DATASET EXCERPT →
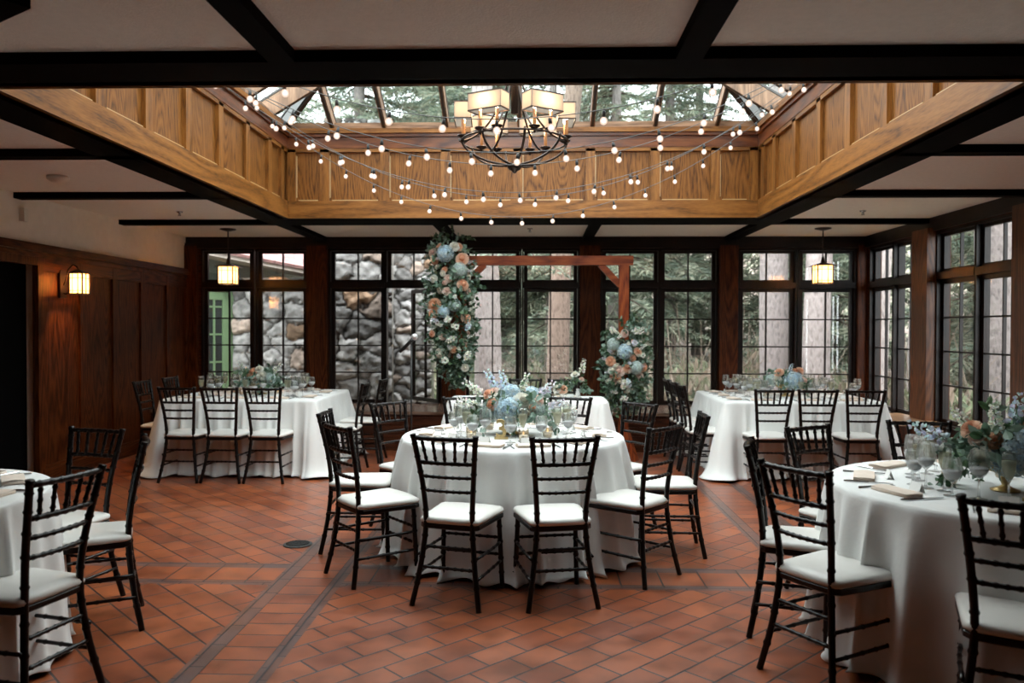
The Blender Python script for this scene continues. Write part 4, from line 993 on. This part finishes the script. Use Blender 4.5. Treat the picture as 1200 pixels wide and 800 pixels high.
for (y, z0, k, off, w_) in STR:
    st = empty('string_light', (0, y, 0), label='string of globe bulbs slung across the skylight well, %s' % w_, cat='string lights')
    x0 = CX-.03; f = lambda x: z0+k*(x-x0)**2
    b = MB(); xs_ = [OX0+.01+(OX1-OX0-.02)*i/60 for i in range(61)]
    b.tube([(x, .012*math.sin(x*3+y), f(x)+.042) for x in xs_], .0028, 5); b.build('cable', WIRE, st, True)
    x = OX0+.10+off
    while x < OX1-.06:
        o = bpy.data.objects.new('bulb', ME_B); COL.objects.link(o); o.parent = st; z = f(x); o.location = (x, .012*math.sin(x*3+y), z)
        o.rotation_euler = (random.uniform(-.2, .2), random.uniform(-.2, .2), 0)
        s = bpy.data.objects.new('socket', ME_S); COL.objects.link(s); s.parent = o
        s = bpy.data.objects.new('filament', ME_F); COL.objects.link(s); s.parent = o
        x += .305*math.cos(math.atan(2*k*(x-x0)))+random.uniform(-.012, .012)
    

# ------------------------------------------------------------------ lanterns
def lantern_body(t, c, s=.095, h=.21, cap=True):
    x, y, z = c      # z = centre
    b = MB()
    for sx in (-1, 1):
        for sy in (-1, 1): b.box(x+sx*s-.006, x+sx*s+.006, y+sy*s-.006, y+sy*s+.006, z-h/2, z+h/2)
        for zz in (z-h/2+.03, z+h/2-.045): b.box(x-s, x+s, y+sx*s-.003, y+sx*s+.003, zz-.003, zz+.003); b.box(x+sx*s-.003, x+sx*s+.003, y-s, y+s, zz-.003, zz+.003)
        b.box(x-.004+s*.33, x+.004+s*.33, y+sx*s-.004, y+sx*s+.004, z-h/2, z+h/2); b.box(x-.004-s*.45, x-s*.45, y+sx*s-.004, y+sx*s+.004, z-h/2, z+h/2)
        b.box(x+sx*s-.004, x+sx*s+.004, y-.004, y+.004, z-h/2, z+h/2)
        b.box(x-s-.006, x+s+.006, y+sx*s-.006, y+sx*s+.006, z-h/2-.008, z-h/2+.004); b.box(x+sx*s-.006, x+sx*s+.006, y-s, y+s, z-h/2-.008, z-h/2+.004)
    b.build('cage', IRON, t)
    b = MB()
    for sx in (-1, 1): b.box(x-s+.004, x+s-.004, y+sx*(s-.008)-.0015, y+sx*(s-.008)+.0015, z-h/2, z+h/2); b.box(x+sx*(s-.008)-.0015, x+sx*(s-.008)+.0015, y-s+.004, y+s-.004, z-h/2, z+h/2)
    b.build('glass_panes', LPANE, t)
    b = MB(); e = s+.05 if cap else s+.015
    b.add([(x-e, y-e, z+h/2), (x+e, y-e, z+h/2), (x+e, y+e, z+h/2), (x-e, y+e, z+h/2), (x-.03, y-.03, z+h/2+.04), (x+.03, y-.03, z+h/2+.04), (x+.03, y+.03, z+h/2+.04), (x-.03, y+.03, z+h/2+.04)], [(3, 2, 1, 0), (4, 5, 6, 7), (0, 1, 5, 4), (1, 2, 6, 5), (2, 3, 7, 6), (3, 0, 4, 7)])
    b.build('cap', IRON, t)
    L = bpy.data.lights.new('lantern_light', 'POINT'); L.energy = 4.2; L.color = (1, .55, .22); L.shadow_soft_size = .03
    o = bpy.data.objects.new('lantern_light', L); COL.objects.link(o); o.parent = t; o.location = (x, y, z)
    return L
for x, y, z, lb in ((-3.93, 10.0, 2.185, 'lit pendant lantern hanging before the windows near the panelled wall'), (3.53, 10.0, 2.20, 'lit pendant lantern hanging over the window-corner table')):
    t = empty('pendant_lantern', (x, y, 0), label=lb, cat='lantern')
    lantern_body(t, (0, 0, z))
    b = MB(); b.lathe([(.001, ZC), (.10, ZC), (.10, ZC-.012), (.03, ZC-.03), (.001, ZC-.035)], 20); b.build('canopy', IRON, t, True)
    b = MB(); b.tube([(0, 0, ZC-.02), (0, 0, z+.14)], .008, 6); b.lathe([(.014, z+.22), (.018, z+.2), (.03, z+.14)], 10); b.build('rod', IRON, t, True)
t = empty('wall_sconce', (XL+.04, 7.97, 0), label='lit lantern sconce on the dark panelled wall beside the doorway', cat='wall lamp')
L = lantern_body(t, (.165, 0, 1.965), .068, .20, False); L.energy = 5.5
b = MB(); b.box(-.03, .0, -.055, .055, 1.82, 2.10); b.build('back_plate', IRON, t)
b = MB(); b.tube([(0, 0, 1.95), (.03, 0, 2.02), (.05, 0, 2.11), (.10, 0, 2.16), (.14, 0, 2.14), (.165, 0, 2.10), (.165, 0, 2.075)], .008, 6); b.tube([(0, 0, 1.87), (.03, 0, 1.86), (.05, 0, 1.88)], .006, 6); b.build('bracket', IRON, t, True)

# ceiling fittings
def disc(name, x, y, r, h, label, m_=WHITEP, cat='smoke detector'):
    b = MB(); b.lathe([(.001, 0), (r, 0), (r, -h*.5), (r*.6, -h), (.001, -h*1.05)], 20, (0, 0, 0)); o = b.build(name, m_, None, True); o.location = (x, y, ZC-.001); return tag(o, label, cat)
disc('smoke_detector', -3.98, 6.50, .085, .05, 'round cream smoke detector on the ceiling at the left')
def sprinkler(x, y, label):
    t = empty('fire_sprinkler', (x, y, ZC-.001), label=label, cat='sprinkler')
    b = MB(); b.lathe([(.001, 0), (.035, 0), (.03, -.012), (.012, -.015), (.010, -.035), (.001, -.04)], 12); b.build('flange', STEEL, t, True)
    b = MB(); b.lathe([(.001, -.045), (.018, -.045), (.018, -.048), (.001, -.048)], 10); b.tube([(-.012, 0, -.03), (-.012, 0, -.047)], .002, 4); b.tube([(.012, 0, -.03), (.012, 0, -.047)], .002, 4); b.build('deflector', IRON, t)
sprinkler(-3.86, 8.48, 'fire sprinkler on the ceiling above the wall-side square table'); sprinkler(3.42, 8.52, 'fire sprinkler on the ceiling above the window-corner table')
sprinkler(-.10, 9.98, 'fire sprinkler on the ceiling strip before the central windows'); sprinkler(-.135, 2.82, 'fire sprinkler on the ceiling at the top edge of the photo')
b = MB(); b.box(0, .05, -.03, .03, -.06, .06); o = b.build('motion_sensor', WHITEP); o.location = (XL+.001, 7.37, 2.58); tag(o, 'small white sensor box on the white wall above the panelling', 'sensor')
b = MB(); b.lathe([(.001, .0), (.10, .0), (.10, .006), (.085, .009), (.001, .006)], 28)
for i in range(-5, 6): hw = math.sqrt(.08**2-(i*.014)**2); b.box(-hw, hw, i*.014-.003, i*.014+.003, .006, .012)
o = b.build('floor_drain', plain('drain_iron', (.05, .055, .055), .45, metal=.6)); o.location = (-1.68, 5.52, .0); tag(o, 'round iron drain grate set in the terracotta floor', 'drain')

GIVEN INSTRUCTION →
Quote in full the listing given above; the images are to be left out.

EXERCISE SOLUTION →
The Blender Python script for this scene continues. Write part 4, from line 993 on. This part finishes the script. Use Blender 4.5. Treat the picture as 1200 pixels wide and 800 pixels high.
for (y, z0, k, off, w_) in STR:
    st = empty('string_light', (0, y, 0), label='string of globe bulbs slung across the skylight well, %s' % w_, cat='string lights')
    x0 = CX-.03; f = lambda x: z0+k*(x-x0)**2
    b = MB(); xs_ = [OX0+.01+(OX1-OX0-.02)*i/60 for i in range(61)]
    b.tube([(x, .012*math.sin(x*3+y), f(x)+.042) for x in xs_], .0028, 5); b.build('cable', WIRE, st, True)
    x = OX0+.10+off
    while x < OX1-.06:
        o = bpy.data.objects.new('bulb', ME_B); COL.objects.link(o); o.parent = st; z = f(x); o.location = (x, .012*math.sin(x*3+y), z)
        o.rotation_euler = (random.uniform(-.2, .2), random.uniform(-.2, .2), 0)
        s = bpy.data.objects.new('socket', ME_S); COL.objects.link(s); s.parent = o
        s = bpy.data.objects.new('filament', ME_F); COL.objects.link(s); s.parent = o
        x += .305*math.cos(math.atan(2*k*(x-x0)))+random.uniform(-.012, .012)
    

# ------------------------------------------------------------------ lanterns
def lantern_body(t, c, s=.095, h=.21, cap=True):
    x, y, z = c      # z = centre
    b = MB()
    for sx in (-1, 1):
        for sy in (-1, 1): b.box(x+sx*s-.006, x+sx*s+.006, y+sy*s-.006, y+sy*s+.006, z-h/2, z+h/2)
        for zz in (z-h/2+.03, z+h/2-.045): b.box(x-s, x+s, y+sx*s-.003, y+sx*s+.003, zz-.003, zz+.003); b.box(x+sx*s-.003, x+sx*s+.003, y-s, y+s, zz-.003, zz+.003)
        b.box(x-.004+s*.33, x+.004+s*.33, y+sx*s-.004, y+sx*s+.004, z-h/2, z+h/2); b.box(x-.004-s*.45, x-s*.45, y+sx*s-.004, y+sx*s+.004, z-h/2, z+h/2)
        b.box(x+sx*s-.004, x+sx*s+.004, y-.004, y+.004, z-h/2, z+h/2)
        b.box(x-s-.006, x+s+.006, y+sx*s-.006, y+sx*s+.006, z-h/2-.008, z-h/2+.004); b.box(x+sx*s-.006, x+sx*s+.006, y-s, y+s, z-h/2-.008, z-h/2+.004)
    b.build('cage', IRON, t)
    b = MB()
    for sx in (-1, 1): b.box(x-s+.004, x+s-.004, y+sx*(s-.008)-.0015, y+sx*(s-.008)+.0015, z-h/2, z+h/2); b.box(x+sx*(s-.008)-.0015, x+sx*(s-.008)+.0015, y-s+.004, y+s-.004, z-h/2, z+h/2)
    b.build('glass_panes', LPANE, t)
    b = MB(); e = s+.05 if cap else s+.015
    b.add([(x-e, y-e, z+h/2), (x+e, y-e, z+h/2), (x+e, y+e, z+h/2), (x-e, y+e, z+h/2), (x-.03, y-.03, z+h/2+.04), (x+.03, y-.03, z+h/2+.04), (x+.03, y+.03, z+h/2+.04), (x-.03, y+.03, z+h/2+.04)], [(3, 2, 1, 0), (4, 5, 6, 7), (0, 1, 5, 4), (1, 2, 6, 5), (2, 3, 7, 6), (3, 0, 4, 7)])
    b.build('cap', IRON, t)
    L = bpy.data.lights.new('lantern_light', 'POINT'); L.energy = 4.2; L.color = (1, .55, .22); L.shadow_soft_size = .03
    o = bpy.data.objects.new('lantern_light', L); COL.objects.link(o); o.parent = t; o.location = (x, y, z)
    return L
for x, y, z, lb in ((-3.93, 10.0, 2.185, 'lit pendant lantern hanging before the windows near the panelled wall'), (3.53, 10.0, 2.20, 'lit pendant lantern hanging over the window-corner table')):
    t = empty('pendant_lantern', (x, y, 0), label=lb, cat='lantern')
    lantern_body(t, (0, 0, z))
    b = MB(); b.lathe([(.001, ZC), (.10, ZC), (.10, ZC-.012), (.03, ZC-.03), (.001, ZC-.035)], 20); b.build('canopy', IRON, t, True)
    b = MB(); b.tube([(0, 0, ZC-.02), (0, 0, z+.14)], .008, 6); b.lathe([(.014, z+.22), (.018, z+.2), (.03, z+.14)], 10); b.build('rod', IRON, t, True)
t = empty('wall_sconce', (XL+.04, 7.97, 0), label='lit lantern sconce on the dark panelled wall beside the doorway', cat='wall lamp')
L = lantern_body(t, (.165, 0, 1.965), .068, .20, False); L.energy = 5.5
b = MB(); b.box(-.03, .0, -.055, .055, 1.82, 2.10); b.build('back_plate', IRON, t)
b = MB(); b.tube([(0, 0, 1.95), (.03, 0, 2.02), (.05, 0, 2.11), (.10, 0, 2.16), (.14, 0, 2.14), (.165, 0, 2.10), (.165, 0, 2.075)], .008, 6); b.tube([(0, 0, 1.87), (.03, 0, 1.86), (.05, 0, 1.88)], .006, 6); b.build('bracket', IRON, t, True)

# ceiling fittings
def disc(name, x, y, r, h, label, m_=WHITEP, cat='smoke detector'):
    b = MB(); b.lathe([(.001, 0), (r, 0), (r, -h*.5), (r*.6, -h), (.001, -h*1.05)], 20, (0, 0, 0)); o = b.build(name, m_, None, True); o.location = (x, y, ZC-.001); return tag(o, label, cat)
disc('smoke_detector', -3.98, 6.50, .085, .05, 'round cream smoke detector on the ceiling at the left')
def sprinkler(x, y, label):
    t = empty('fire_sprinkler', (x, y, ZC-.001), label=label, cat='sprinkler')
    b = MB(); b.lathe([(.001, 0), (.035, 0), (.03, -.012), (.012, -.015), (.010, -.035), (.001, -.04)], 12); b.build('flange', STEEL, t, True)
    b = MB(); b.lathe([(.001, -.045), (.018, -.045), (.018, -.048), (.001, -.048)], 10); b.tube([(-.012, 0, -.03), (-.012, 0, -.047)], .002, 4); b.tube([(.012, 0, -.03), (.012, 0, -.047)], .002, 4); b.build('deflector', IRON, t)
sprinkler(-3.86, 8.48, 'fire sprinkler on the ceiling above the wall-side square table'); sprinkler(3.42, 8.52, 'fire sprinkler on the ceiling above the window-corner table')
sprinkler(-.10, 9.98, 'fire sprinkler on the ceiling strip before the central windows'); sprinkler(-.135, 2.82, 'fire sprinkler on the ceiling at the top edge of the photo')
b = MB(); b.box(0, .05, -.03, .03, -.06, .06); o = b.build('motion_sensor', WHITEP); o.location = (XL+.001, 7.37, 2.58); tag(o, 'small white sensor box on the white wall above the panelling', 'sensor')
b = MB(); b.lathe([(.001, .0), (.10, .0), (.10, .006), (.085, .009), (.001, .006)], 28)
for i in range(-5, 6): hw = math.sqrt(.08**2-(i*.014)**2); b.box(-hw, hw, i*.014-.003, i*.014+.003, .006, .012)
o = b.build('floor_drain', plain('drain_iron', (.05, .055, .055), .45, metal=.6)); o.location = (-1.68, 5.52, .0); tag(o, 'round iron drain grate set in the terracotta floor', 'drain')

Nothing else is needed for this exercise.